Stated task: Show every line of the records below that contains the word "pixels".

Input for this task:
>> Begin

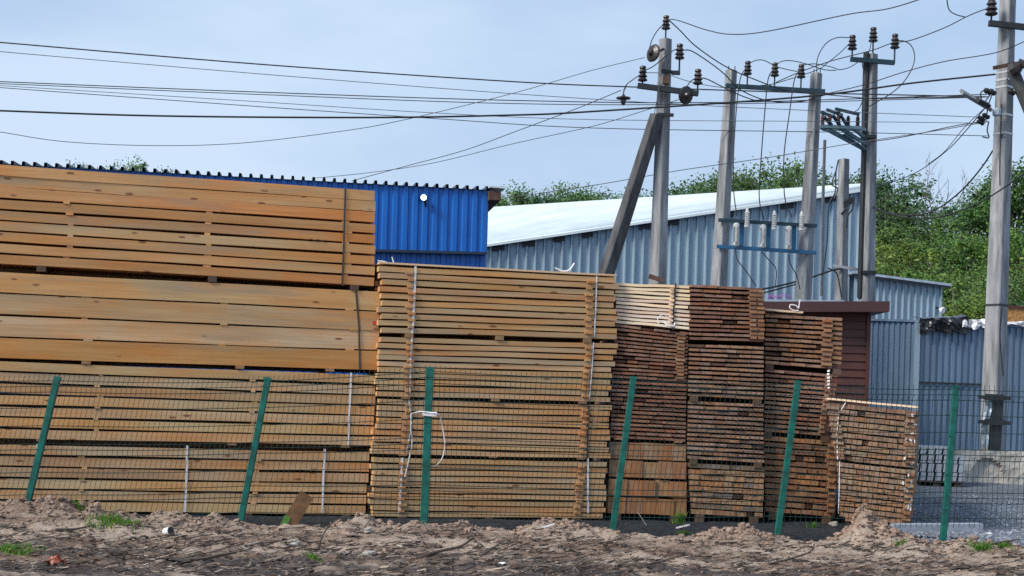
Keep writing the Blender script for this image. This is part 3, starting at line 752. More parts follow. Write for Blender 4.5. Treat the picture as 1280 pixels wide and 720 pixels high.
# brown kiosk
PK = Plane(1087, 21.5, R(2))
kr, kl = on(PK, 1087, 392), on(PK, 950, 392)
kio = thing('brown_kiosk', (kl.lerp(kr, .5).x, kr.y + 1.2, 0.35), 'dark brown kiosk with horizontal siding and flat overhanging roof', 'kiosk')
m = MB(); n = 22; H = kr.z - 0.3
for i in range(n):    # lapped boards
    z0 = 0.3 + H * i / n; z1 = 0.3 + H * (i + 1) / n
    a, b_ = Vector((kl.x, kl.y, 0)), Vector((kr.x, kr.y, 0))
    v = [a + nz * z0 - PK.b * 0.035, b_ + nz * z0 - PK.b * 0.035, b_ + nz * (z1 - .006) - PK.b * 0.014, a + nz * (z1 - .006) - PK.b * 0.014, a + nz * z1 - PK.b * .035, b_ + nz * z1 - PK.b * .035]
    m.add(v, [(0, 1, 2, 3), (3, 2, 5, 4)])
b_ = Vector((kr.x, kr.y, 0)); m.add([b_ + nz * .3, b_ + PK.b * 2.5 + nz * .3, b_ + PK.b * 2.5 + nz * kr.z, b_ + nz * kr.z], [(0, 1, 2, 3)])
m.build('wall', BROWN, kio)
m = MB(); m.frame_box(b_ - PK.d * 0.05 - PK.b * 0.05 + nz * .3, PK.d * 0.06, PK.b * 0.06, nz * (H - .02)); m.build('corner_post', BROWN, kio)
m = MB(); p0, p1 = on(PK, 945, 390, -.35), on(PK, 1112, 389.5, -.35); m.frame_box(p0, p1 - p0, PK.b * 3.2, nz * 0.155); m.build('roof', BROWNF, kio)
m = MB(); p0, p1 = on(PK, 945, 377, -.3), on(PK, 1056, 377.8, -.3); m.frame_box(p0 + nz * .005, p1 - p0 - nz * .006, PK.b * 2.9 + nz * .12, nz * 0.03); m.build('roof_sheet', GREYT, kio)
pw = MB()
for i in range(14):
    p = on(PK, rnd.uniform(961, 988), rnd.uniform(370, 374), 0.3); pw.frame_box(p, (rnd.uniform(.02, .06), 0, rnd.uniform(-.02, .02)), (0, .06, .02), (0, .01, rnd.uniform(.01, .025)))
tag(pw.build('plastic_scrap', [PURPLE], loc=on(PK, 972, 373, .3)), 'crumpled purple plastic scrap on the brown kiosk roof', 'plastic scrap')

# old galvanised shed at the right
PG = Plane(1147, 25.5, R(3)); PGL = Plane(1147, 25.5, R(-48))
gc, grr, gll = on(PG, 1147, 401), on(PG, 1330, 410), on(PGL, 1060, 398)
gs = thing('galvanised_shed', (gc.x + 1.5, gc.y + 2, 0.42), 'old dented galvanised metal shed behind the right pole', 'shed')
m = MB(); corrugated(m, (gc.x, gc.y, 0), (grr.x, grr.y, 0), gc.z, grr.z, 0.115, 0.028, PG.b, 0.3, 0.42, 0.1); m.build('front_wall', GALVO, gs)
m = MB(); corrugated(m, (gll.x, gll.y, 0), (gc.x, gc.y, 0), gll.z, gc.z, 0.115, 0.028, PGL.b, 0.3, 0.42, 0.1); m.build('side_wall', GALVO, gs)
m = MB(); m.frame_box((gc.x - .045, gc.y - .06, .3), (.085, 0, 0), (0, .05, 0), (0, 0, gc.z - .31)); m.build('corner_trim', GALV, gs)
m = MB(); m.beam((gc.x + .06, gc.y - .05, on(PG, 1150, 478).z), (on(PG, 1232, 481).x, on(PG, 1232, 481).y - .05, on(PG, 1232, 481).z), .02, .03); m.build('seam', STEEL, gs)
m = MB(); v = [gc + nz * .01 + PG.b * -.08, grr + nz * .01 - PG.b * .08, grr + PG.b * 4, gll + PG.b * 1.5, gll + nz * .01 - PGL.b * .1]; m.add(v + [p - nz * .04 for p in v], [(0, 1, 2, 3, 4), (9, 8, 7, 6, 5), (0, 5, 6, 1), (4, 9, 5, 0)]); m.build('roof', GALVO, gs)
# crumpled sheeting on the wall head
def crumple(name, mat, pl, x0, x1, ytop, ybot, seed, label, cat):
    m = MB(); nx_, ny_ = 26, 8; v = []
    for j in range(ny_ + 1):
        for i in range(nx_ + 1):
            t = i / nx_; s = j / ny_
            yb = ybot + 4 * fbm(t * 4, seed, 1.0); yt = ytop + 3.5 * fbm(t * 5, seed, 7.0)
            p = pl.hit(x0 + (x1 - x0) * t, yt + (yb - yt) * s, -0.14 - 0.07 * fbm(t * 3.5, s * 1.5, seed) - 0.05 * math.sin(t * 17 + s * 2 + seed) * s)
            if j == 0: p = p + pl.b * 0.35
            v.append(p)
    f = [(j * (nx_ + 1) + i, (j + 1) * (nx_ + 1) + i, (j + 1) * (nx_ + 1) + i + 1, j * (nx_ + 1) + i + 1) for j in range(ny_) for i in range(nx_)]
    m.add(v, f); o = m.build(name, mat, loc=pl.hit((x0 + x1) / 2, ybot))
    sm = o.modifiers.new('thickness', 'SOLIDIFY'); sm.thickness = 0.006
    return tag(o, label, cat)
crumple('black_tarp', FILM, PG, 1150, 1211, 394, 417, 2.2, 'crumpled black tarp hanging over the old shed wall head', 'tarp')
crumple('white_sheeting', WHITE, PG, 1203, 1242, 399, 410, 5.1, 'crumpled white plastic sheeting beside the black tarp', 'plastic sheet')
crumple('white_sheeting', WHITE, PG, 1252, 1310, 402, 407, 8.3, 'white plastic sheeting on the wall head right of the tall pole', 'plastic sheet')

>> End
>> Begin

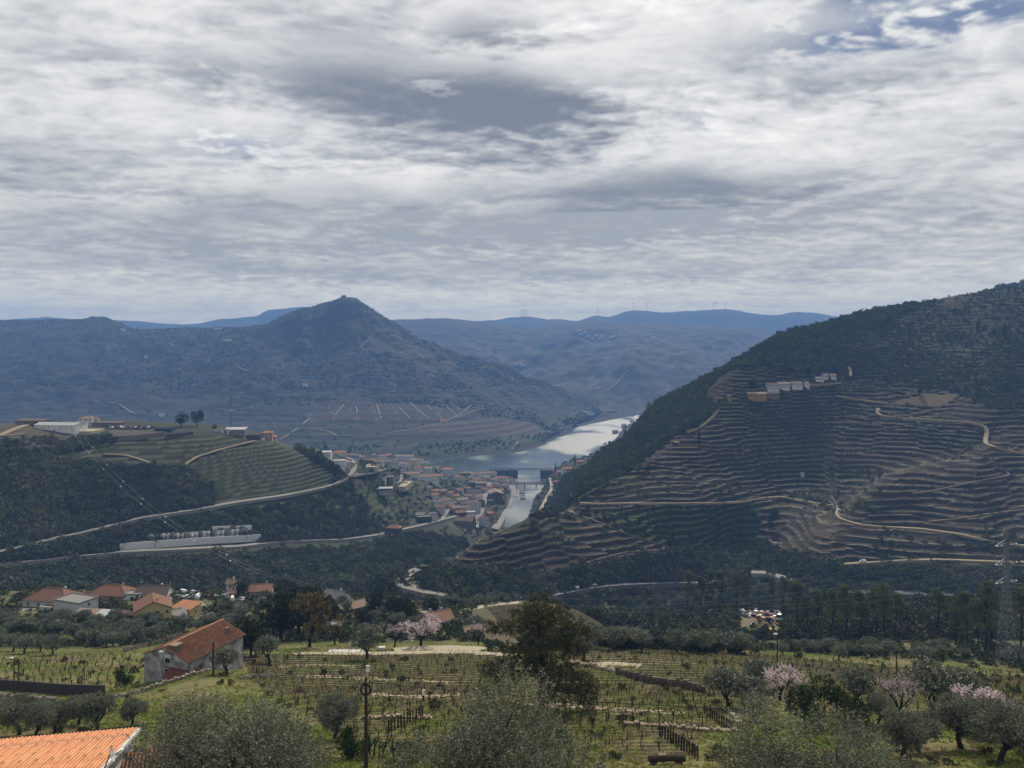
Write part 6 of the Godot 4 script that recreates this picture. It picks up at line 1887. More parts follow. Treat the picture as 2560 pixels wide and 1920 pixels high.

>> End

Solved problem:
Keep writing the Blender script for this image. This is part 3, starting at line 752. More parts follow. Write for Blender 4.5. Treat the picture as 1280 pixels wide and 720 pixels high.
Write part 6 of the Godot 4 script that recreates this picture. It picks up at line 1887. More parts follow. Treat the picture as 2560 pixels wide and 1920 pixels high.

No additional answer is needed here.